_YOUR OBJECTIVE_.
In the lines below, find how many contain the word "More" and report that figure alone.

_Rows from a 3D scene dataset_.

::::::::::

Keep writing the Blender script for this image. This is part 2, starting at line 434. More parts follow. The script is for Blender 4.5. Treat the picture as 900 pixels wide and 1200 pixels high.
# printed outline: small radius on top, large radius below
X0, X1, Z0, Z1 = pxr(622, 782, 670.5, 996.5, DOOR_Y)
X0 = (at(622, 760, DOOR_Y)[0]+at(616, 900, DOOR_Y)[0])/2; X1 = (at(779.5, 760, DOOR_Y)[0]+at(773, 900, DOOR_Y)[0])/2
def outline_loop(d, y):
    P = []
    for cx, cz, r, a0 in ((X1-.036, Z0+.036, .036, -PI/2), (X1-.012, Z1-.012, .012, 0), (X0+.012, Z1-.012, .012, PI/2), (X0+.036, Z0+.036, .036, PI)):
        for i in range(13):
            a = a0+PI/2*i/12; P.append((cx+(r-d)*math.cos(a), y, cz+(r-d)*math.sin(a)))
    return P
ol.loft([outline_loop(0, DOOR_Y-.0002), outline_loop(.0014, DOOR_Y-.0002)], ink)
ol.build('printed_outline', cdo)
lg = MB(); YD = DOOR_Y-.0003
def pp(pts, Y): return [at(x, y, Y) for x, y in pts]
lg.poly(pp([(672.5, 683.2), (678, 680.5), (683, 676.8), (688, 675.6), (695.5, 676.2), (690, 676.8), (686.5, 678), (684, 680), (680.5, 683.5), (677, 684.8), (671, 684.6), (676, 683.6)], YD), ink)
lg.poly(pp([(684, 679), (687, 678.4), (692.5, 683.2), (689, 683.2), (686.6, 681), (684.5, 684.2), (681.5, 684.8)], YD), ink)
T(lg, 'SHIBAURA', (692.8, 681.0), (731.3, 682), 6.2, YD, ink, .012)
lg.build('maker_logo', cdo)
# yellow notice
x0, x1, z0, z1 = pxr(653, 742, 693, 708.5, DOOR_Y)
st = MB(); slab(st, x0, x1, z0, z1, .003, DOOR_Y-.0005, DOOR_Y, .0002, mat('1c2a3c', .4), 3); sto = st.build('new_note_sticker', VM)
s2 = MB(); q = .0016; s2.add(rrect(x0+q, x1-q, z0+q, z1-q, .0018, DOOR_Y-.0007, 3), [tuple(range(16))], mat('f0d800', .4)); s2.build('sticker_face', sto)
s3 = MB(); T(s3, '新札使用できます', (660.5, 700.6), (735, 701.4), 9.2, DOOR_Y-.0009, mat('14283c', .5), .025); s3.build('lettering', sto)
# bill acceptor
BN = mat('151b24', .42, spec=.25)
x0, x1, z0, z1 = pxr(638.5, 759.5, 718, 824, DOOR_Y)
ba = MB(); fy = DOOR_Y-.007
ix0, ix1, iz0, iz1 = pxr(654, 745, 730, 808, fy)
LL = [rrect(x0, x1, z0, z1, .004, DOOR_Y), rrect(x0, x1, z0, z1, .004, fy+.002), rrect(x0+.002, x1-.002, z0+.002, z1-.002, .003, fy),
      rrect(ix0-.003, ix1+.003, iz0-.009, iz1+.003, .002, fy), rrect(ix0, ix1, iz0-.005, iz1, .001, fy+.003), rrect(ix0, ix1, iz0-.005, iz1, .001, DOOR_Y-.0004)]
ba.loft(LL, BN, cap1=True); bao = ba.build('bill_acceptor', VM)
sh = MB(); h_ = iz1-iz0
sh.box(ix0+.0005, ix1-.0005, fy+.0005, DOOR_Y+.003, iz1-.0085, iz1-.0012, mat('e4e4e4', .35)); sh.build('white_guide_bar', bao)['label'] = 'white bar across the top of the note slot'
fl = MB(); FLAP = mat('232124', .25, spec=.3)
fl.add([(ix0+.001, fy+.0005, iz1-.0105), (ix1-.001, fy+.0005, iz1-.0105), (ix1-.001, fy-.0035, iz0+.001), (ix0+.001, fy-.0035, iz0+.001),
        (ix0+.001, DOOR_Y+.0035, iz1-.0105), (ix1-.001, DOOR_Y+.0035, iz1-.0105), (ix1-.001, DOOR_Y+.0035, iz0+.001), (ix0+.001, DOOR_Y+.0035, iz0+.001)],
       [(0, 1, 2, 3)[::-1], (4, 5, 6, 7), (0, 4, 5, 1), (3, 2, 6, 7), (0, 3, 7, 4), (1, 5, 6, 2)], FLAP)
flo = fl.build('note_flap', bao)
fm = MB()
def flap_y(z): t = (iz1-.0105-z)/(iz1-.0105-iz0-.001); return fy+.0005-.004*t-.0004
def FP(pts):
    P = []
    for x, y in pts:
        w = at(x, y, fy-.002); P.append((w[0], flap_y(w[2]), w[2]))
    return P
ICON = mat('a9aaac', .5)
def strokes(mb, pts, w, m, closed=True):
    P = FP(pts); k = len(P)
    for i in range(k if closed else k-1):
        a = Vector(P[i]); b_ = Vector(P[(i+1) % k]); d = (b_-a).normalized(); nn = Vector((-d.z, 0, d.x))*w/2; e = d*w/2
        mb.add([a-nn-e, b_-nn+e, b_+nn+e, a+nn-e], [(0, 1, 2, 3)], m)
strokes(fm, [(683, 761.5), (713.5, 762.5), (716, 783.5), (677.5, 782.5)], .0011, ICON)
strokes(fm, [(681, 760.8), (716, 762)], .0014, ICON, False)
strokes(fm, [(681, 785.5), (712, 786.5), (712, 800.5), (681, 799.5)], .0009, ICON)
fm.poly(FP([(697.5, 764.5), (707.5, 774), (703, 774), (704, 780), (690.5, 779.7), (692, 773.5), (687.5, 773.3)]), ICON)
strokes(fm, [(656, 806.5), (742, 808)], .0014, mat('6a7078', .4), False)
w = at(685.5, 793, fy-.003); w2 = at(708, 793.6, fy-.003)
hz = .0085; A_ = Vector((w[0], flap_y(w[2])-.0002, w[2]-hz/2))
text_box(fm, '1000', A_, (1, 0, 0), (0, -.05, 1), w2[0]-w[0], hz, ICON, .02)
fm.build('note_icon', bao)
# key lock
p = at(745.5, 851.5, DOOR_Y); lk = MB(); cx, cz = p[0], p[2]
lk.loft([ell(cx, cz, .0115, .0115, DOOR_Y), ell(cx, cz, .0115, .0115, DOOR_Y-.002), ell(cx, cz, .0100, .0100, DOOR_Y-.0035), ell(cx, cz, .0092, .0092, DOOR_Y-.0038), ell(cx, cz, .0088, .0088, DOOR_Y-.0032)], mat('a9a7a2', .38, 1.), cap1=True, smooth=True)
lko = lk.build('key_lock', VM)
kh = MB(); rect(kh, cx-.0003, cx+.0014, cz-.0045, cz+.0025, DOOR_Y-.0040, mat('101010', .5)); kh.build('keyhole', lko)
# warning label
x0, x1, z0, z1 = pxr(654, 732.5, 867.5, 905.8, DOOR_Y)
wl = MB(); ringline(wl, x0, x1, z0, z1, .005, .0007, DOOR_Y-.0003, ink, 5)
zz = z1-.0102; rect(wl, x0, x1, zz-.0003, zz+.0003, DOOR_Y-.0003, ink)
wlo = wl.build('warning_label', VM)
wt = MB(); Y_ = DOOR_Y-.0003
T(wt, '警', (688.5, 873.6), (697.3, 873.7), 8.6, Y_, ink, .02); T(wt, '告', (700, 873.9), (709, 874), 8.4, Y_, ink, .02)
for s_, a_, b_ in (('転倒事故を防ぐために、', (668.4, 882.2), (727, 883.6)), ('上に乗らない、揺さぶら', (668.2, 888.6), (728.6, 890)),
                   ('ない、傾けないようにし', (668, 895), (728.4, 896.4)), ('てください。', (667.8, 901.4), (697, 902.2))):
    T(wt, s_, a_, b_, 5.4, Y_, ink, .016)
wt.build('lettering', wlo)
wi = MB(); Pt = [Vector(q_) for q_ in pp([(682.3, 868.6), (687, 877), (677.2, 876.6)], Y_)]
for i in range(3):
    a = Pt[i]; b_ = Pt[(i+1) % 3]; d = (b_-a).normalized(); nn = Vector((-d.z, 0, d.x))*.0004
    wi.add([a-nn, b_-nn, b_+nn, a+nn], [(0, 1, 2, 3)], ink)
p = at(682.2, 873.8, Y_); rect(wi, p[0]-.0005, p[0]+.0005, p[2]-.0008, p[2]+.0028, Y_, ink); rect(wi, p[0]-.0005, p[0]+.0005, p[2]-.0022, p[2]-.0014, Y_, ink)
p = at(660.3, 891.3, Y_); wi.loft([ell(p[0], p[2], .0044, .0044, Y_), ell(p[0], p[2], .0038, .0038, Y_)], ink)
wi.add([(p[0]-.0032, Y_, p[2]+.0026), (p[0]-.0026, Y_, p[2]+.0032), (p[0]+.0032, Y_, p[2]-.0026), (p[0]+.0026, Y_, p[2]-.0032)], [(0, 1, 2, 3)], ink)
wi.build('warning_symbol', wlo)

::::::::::

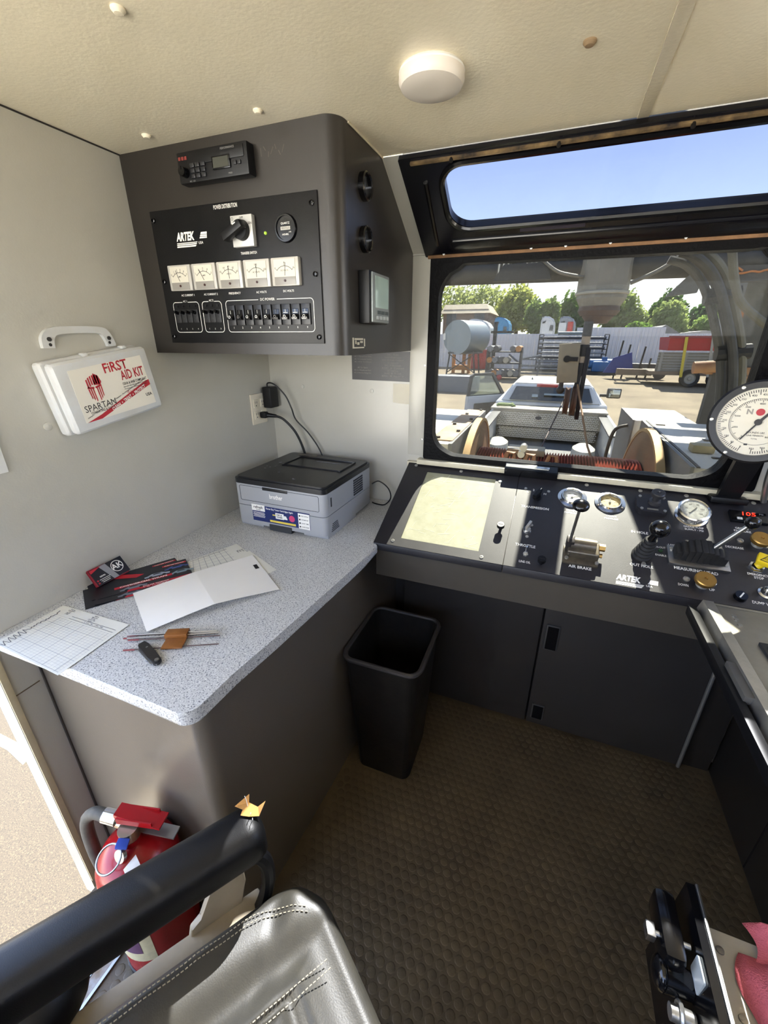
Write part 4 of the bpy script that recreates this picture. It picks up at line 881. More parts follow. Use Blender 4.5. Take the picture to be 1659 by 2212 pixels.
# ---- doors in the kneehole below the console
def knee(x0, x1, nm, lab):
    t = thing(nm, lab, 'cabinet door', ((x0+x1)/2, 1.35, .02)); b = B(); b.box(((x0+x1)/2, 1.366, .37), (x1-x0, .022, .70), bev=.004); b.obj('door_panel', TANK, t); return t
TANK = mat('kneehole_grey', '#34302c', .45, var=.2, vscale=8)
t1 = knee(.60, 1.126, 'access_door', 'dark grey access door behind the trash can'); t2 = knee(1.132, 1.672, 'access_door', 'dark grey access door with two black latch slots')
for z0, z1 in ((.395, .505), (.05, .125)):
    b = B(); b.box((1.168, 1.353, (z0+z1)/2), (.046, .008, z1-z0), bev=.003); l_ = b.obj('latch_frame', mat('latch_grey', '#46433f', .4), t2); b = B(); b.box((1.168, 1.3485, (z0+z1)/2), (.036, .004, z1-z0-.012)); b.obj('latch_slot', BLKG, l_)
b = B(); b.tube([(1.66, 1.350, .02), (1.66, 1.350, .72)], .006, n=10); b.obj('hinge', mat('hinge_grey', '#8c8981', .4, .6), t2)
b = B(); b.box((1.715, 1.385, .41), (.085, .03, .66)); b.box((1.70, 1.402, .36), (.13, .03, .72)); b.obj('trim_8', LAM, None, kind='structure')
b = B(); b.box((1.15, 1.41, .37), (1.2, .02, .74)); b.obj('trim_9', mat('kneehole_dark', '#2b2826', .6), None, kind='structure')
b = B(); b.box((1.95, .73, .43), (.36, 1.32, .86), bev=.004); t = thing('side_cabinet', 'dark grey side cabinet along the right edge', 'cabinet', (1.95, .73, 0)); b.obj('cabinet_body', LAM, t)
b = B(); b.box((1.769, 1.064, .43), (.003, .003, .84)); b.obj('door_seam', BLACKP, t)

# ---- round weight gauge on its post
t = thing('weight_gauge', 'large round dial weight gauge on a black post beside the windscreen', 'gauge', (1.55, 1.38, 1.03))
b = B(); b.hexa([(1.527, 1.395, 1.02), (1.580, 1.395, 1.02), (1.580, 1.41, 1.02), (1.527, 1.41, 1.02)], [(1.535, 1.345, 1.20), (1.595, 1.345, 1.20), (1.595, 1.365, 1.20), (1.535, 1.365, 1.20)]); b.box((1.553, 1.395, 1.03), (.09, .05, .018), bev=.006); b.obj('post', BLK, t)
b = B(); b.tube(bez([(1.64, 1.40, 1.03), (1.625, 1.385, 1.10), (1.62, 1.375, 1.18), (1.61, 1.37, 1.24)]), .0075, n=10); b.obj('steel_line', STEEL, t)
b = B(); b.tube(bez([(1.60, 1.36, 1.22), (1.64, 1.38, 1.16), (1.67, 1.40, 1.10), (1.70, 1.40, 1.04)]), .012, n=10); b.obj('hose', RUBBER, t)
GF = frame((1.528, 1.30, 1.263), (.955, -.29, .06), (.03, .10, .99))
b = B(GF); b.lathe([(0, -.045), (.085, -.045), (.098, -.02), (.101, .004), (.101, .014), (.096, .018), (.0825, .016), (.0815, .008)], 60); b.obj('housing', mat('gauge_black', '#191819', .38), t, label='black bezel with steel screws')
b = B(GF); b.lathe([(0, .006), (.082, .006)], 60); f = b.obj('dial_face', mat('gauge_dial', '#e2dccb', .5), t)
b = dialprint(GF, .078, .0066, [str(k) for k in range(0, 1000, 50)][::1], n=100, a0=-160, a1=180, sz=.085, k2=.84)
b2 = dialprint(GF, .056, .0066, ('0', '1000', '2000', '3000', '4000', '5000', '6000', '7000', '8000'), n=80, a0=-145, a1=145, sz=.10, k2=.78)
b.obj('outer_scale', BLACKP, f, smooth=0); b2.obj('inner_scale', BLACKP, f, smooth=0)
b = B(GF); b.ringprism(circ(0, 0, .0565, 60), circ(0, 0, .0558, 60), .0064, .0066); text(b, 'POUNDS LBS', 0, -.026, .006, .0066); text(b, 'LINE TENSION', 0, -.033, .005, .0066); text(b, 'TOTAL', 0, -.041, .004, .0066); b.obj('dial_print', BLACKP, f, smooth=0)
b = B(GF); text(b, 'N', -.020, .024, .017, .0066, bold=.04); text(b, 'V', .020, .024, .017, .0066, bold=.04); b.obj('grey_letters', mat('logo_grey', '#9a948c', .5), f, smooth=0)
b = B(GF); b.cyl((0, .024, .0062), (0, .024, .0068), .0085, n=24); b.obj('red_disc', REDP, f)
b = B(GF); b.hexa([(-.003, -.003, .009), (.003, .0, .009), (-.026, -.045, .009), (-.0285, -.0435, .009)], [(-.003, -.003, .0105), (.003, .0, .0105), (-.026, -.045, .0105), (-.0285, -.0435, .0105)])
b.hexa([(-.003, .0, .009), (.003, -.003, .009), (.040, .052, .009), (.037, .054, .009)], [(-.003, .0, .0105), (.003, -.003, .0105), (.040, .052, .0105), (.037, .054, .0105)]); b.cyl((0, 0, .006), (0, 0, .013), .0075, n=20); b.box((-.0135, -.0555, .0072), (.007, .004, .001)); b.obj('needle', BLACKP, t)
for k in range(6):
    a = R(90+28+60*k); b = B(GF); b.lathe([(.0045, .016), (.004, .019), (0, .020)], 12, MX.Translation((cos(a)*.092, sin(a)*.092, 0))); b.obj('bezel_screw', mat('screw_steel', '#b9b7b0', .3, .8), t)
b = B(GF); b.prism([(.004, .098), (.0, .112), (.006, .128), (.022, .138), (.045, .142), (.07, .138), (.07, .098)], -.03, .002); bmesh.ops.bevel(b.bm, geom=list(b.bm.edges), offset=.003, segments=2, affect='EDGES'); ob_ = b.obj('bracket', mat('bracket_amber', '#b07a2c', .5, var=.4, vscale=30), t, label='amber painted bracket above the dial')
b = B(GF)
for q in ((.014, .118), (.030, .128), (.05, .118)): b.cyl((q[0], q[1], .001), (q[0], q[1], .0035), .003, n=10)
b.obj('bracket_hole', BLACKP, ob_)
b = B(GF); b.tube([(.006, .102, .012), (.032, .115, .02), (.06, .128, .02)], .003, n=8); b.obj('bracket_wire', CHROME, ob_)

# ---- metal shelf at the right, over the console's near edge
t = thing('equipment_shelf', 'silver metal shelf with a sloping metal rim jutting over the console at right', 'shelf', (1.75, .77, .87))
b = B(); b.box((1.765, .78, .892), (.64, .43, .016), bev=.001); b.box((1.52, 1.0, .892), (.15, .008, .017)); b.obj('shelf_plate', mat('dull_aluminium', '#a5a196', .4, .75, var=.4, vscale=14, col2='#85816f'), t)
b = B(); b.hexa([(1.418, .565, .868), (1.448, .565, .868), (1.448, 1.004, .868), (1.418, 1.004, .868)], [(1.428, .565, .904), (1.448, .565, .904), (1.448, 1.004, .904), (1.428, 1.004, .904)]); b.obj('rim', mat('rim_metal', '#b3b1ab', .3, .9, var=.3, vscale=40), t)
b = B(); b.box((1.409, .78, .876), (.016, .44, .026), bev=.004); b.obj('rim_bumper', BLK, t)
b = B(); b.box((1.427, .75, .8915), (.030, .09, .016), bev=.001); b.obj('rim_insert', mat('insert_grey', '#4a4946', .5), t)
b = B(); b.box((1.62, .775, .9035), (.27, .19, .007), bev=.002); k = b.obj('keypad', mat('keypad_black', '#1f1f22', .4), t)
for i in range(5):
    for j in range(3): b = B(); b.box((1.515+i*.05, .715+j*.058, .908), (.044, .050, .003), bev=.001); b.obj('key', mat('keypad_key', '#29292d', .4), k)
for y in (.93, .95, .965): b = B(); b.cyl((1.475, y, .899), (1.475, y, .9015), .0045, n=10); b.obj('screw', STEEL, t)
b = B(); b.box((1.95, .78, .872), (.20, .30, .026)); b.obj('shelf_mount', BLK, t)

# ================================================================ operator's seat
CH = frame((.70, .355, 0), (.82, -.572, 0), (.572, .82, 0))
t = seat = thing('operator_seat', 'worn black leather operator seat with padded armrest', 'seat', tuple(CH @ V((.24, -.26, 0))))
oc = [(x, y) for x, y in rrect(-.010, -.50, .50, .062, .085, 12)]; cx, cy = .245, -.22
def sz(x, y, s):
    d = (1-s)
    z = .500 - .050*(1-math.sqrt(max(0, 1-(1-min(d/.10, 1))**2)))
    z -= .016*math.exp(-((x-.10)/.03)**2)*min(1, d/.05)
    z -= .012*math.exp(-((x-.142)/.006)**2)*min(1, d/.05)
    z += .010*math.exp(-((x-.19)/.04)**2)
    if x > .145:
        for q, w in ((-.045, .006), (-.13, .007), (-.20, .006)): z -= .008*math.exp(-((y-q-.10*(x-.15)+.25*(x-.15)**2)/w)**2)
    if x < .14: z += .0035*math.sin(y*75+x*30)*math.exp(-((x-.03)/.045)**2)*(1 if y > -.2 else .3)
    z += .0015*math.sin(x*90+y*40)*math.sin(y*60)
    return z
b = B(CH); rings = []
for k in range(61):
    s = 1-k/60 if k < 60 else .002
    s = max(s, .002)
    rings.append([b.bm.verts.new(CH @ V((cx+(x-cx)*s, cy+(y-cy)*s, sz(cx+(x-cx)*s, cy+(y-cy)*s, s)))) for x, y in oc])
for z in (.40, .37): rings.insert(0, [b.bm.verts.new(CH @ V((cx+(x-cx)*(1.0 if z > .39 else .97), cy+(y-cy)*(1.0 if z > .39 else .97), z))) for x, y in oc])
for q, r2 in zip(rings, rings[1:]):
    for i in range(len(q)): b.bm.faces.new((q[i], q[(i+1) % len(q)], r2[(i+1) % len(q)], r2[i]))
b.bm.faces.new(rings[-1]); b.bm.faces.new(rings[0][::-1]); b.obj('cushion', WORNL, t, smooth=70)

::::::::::

_CORRECT RESPONSE_.
2